А то ещё прижимали к узорам боком сжатую в кулак руку. Дополняли пятью точками - как будто пальцы. Получалось очень похоже на след. Как будто вверх по стеклу прошёл вертикально, как муха, кто-то очень маленький. С ногами человеческими, но явно не человек.
Да много чего ещё. Ключом нацарапать в инее сегодняшнюю дату. Много сегодняшних дат. Число и год у них будут разные, а месяц посередине всегда один - двенадцатый. Месяц, в котором многое светится, в том числе гном.
Гнома нам подарили. Как и зелёную полосатую шапку умильного размера. В пакете с узорными северными пряниками-козулями лежал тогда мандарин в шапке с помпоном, и шапка была ему очень к мандариновому лицу. А пряники все до единого были расписаны вручную, сделаны по старинному родовому рецепту.
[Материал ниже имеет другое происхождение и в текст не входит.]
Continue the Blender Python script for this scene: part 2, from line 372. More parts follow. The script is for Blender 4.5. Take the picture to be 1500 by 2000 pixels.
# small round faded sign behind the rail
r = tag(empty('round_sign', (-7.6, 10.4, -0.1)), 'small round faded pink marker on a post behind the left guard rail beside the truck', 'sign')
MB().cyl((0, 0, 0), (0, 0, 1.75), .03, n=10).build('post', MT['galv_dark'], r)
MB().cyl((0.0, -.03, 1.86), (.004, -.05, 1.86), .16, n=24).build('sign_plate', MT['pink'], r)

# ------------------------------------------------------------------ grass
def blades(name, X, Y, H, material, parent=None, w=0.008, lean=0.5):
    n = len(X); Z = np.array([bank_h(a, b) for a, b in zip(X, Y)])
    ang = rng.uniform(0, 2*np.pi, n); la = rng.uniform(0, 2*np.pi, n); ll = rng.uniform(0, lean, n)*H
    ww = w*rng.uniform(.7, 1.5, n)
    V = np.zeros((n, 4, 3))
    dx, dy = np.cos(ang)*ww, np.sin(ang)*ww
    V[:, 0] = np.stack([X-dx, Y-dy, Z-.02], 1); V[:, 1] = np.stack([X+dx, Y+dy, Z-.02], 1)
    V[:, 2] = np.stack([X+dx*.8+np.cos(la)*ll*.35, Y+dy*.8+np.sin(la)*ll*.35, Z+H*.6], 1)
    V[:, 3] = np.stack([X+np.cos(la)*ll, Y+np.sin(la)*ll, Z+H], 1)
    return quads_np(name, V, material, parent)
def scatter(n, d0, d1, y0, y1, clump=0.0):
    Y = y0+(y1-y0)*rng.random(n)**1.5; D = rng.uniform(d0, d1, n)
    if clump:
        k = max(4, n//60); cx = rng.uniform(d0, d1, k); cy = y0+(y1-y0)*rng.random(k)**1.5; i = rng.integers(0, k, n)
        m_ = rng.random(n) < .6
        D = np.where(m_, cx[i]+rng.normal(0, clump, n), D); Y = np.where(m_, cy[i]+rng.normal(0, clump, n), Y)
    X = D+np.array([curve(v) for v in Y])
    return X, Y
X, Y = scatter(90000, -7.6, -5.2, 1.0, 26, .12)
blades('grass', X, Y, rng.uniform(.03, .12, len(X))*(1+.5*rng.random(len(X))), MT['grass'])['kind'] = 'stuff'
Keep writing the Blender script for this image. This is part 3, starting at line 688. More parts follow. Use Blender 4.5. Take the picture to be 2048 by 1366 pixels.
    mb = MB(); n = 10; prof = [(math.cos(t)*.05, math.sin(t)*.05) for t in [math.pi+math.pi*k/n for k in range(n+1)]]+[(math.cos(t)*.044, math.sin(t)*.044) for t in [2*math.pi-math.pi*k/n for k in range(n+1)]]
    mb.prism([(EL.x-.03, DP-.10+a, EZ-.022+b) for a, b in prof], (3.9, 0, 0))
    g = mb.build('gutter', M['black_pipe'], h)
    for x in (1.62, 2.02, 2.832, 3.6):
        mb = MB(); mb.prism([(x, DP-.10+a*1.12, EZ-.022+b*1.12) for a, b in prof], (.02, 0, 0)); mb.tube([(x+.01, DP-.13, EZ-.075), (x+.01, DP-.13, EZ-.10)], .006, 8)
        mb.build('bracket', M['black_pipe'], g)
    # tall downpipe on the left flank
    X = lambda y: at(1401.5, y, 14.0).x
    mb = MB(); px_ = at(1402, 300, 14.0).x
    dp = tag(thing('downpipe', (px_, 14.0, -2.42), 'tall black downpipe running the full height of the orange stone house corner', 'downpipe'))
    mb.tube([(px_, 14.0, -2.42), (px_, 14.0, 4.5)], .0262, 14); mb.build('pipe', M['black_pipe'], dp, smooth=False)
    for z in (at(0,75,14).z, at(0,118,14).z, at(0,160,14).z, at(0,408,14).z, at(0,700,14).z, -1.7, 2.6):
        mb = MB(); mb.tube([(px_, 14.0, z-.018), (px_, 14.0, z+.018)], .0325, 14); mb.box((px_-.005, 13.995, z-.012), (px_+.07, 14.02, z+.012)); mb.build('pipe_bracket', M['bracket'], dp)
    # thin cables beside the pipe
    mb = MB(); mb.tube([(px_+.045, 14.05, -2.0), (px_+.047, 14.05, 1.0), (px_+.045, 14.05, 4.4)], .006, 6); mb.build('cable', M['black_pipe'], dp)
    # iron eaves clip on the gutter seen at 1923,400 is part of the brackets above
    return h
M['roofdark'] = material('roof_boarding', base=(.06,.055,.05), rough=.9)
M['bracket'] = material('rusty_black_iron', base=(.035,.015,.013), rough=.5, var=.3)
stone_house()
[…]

Настоящие. Настоящий подарок.
Конечно, козуль с мандарином потом съели, а шапка напрашивалась украсить в декабре какую-нибудь более долговечную голову. Желательно бессмертную. У меня таких теперь две: один Пушкин-бюст из Петербурга сувенир, а второго я сделала своими руками в гончарной мастерской.
Шапка с помпоном подчеркнула первого Пушкина, словно высветила. Как будто он только что прослушал очередную сказку Арины Родионовны и вот-вот прочтёт что-то очень знакомое с самого раннего детства наизусть. Домашний стал Пушкин в шапке.
Второму, рукотворному, Пушкину, удачно усилил выражение лица новогодний колпак. А это нам подарили когда-то одетую бутылку шампанского - в колпаке и кокетливой пелерине в завязках с помпонами, как у Буратино курточка. И теперь второй Пушкин сочиняет об этом эпиграмму.
А Пушкин первый слушает зимний вечер. А я смотрю на обоих в уборах и ем мандарины, у которых голова чуть без шапки не замёрзла, пока я несла их в пакете из магазина.